Up 『高層天気図の読み方』: はじめに 作成: 2023-01-28
更新: 2023-02-14


    気象学は,高層天気図で<偏西風の蛇行>に着目すること,そしてこれをつぎのように読むことを,教える:
       kishounomoto
    南に蛇行した部分 (形状) をトラフと称しているので、基本的にトラフは北側の寒気を伴っています。
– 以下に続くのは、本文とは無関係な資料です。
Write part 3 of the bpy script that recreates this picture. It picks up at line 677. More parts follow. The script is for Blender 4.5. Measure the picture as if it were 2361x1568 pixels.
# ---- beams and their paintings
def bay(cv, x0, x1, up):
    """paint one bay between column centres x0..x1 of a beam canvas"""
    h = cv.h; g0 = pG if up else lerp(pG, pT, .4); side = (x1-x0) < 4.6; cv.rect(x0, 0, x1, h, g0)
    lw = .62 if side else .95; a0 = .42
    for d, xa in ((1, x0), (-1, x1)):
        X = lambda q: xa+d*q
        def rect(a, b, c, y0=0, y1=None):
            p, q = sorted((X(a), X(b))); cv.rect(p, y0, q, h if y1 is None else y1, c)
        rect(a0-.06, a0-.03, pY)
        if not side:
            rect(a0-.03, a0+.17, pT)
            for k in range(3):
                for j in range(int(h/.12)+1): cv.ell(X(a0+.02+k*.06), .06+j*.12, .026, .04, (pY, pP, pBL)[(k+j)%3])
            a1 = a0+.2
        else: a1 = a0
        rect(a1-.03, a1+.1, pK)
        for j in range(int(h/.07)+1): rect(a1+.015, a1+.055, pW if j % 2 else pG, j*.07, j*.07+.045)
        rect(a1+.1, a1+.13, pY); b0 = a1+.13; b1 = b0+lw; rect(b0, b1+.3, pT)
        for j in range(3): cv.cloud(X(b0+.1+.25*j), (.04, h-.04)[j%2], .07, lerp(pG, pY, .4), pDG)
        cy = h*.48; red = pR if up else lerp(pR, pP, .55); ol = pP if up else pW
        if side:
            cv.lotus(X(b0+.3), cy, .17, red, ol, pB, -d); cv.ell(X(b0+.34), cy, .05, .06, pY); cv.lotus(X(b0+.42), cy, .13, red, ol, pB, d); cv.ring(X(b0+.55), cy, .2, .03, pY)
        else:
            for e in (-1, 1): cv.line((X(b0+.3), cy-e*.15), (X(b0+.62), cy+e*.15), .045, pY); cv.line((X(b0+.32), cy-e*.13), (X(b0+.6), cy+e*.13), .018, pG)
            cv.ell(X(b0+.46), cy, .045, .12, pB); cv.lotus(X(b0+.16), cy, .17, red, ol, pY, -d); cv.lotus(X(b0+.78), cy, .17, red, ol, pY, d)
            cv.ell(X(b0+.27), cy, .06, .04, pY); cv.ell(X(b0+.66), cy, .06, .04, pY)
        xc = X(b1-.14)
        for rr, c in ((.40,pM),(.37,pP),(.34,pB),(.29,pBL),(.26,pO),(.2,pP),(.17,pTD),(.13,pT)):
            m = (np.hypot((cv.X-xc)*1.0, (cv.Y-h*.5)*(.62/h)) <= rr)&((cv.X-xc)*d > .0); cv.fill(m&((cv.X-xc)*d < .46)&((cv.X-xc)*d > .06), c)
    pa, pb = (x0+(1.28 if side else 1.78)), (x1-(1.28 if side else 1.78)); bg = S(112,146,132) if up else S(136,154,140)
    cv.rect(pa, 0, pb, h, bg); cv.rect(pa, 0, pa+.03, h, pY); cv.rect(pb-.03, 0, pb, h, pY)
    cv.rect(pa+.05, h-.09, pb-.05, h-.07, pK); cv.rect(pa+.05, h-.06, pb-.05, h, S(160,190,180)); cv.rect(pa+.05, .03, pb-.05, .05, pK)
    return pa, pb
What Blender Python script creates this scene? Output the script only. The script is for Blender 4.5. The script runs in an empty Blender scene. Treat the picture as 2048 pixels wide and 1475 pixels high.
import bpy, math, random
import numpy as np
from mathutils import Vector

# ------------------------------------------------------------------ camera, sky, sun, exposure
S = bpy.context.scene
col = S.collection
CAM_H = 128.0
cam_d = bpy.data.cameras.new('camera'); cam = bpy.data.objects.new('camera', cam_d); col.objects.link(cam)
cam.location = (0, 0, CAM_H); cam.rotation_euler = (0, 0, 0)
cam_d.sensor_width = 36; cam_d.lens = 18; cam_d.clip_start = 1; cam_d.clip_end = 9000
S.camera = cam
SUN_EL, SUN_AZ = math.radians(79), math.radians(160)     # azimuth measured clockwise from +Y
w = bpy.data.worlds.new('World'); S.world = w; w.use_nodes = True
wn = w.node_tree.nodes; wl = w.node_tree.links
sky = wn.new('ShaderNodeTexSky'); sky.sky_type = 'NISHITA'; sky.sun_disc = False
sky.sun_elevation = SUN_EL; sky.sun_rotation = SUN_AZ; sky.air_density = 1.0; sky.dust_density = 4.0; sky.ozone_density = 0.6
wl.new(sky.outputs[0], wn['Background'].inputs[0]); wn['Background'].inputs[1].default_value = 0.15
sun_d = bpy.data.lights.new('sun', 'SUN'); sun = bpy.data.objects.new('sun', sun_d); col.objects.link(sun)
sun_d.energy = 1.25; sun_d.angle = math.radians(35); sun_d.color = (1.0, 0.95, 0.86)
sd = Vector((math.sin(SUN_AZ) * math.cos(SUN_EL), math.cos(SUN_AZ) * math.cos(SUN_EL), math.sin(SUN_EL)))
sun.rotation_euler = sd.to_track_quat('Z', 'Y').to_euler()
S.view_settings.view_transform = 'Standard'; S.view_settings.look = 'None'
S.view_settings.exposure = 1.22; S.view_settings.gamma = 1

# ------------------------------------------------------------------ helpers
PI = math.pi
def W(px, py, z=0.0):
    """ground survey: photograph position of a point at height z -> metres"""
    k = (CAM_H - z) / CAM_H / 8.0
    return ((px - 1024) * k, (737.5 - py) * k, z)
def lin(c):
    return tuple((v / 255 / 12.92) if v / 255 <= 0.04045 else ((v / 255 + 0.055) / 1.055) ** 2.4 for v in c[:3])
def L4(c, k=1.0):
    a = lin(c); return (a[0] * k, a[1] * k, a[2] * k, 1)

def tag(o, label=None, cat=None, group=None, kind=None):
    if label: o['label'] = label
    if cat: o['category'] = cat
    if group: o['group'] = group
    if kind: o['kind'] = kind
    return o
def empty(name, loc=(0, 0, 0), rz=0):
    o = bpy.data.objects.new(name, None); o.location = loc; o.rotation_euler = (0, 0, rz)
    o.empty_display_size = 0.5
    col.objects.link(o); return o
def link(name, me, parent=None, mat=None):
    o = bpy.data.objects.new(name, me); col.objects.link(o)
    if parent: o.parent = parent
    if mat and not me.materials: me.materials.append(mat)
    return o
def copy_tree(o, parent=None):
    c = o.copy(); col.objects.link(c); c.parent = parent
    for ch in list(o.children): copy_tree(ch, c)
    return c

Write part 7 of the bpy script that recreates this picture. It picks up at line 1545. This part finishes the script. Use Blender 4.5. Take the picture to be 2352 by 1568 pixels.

‥‥
    気象庁は季節予報を発表していますが、1ヶ月予報では偏西風の蛇行の予測を利用しています。
    例えば、偏西風が南へ蛇行すると予想される場合は、気圧の谷が通過する(=高度が下がる)ので低温と予測します。


    <偏西風の蛇行>は,これを天気の兆候のように用いるのであれば,巻雲を雨の兆候として用いたりするのと同じであり,有効である。
    しかしこれが,偏西風の蛇行を天気の原因のようにひとに思わせてしまうときは,問題である。
    現に,気象学が偏西風の蛇行を天気の原因のように教えている ( 気象学は高層天気図の読み方を間違う ) ので,なおさらである。

    兆候は,それが示唆する物理の原因ではない。
    巻雲は,雨天の原因ではない。
    これと同様に,偏西風は天気の原因ではない。


    というわけで,「高層天気図の読み方」で特に強調しなければならないのは,天気の構造に基づいて読むということである。
    本テクストは,この「天気の構造に基づいて読む」を論ずるものである。